In the end, McDougall’s great achievement is to have produced a book that can recommend itself to scholars and general readers alike. His 90 pages of small-print end-notes display a mastery of the massive scholarly literature, and will be a source of delight to readers absorbed by historiographical debates. At critical points in his narrative he integrates those debates into his text, but without losing the flow of the story. He also has an unusual facility for assimilating into his traditional political framework a broad range of economic and social history that expands his focus without blurring it.
But it does not take a scholar to appreciate—it may in fact be harder for a scholar to appreciate—the sheer sweep, drama, and energy of McDougall’s account. He announces at the very outset that “the creation of the United States of America is the central event of the past 400 years.” He is surely right about that, as he is in his claim that “America was not just born of revolution, it is one.” Whatever judgments one makes about America, its is an epic tale, and it takes a masterful storyteller to do it justice.

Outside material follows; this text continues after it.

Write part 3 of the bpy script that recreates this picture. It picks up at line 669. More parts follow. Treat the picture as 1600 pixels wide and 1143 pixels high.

More than narrative talent is involved. There is also, and more importantly, the matter of judgment. McDougall rightly emphasizes the influence of the Scottish Enlightenment on American thought. The central figures of that movement—Adam Smith, David Hume, Thomas Reid, Adam Ferguson, John Witherspoon—held to what was called the “common-sense philosophy.” As McDougall summarizes that perspective, “A perfect society was impossible, but common sense taught that the least bad society was one that freed each person’s passion for improvement and so made possible a measure of freedom and progress for all.”
“The least bad society”—a society, one might say, made by hustlers. McDougall’s American exceptionalism is free of moral grandiosity, and it is all the more persuasive for that. It tells the American truth unvarnished. Two more volumes at this level, and we could have the authoritative American history of our generation.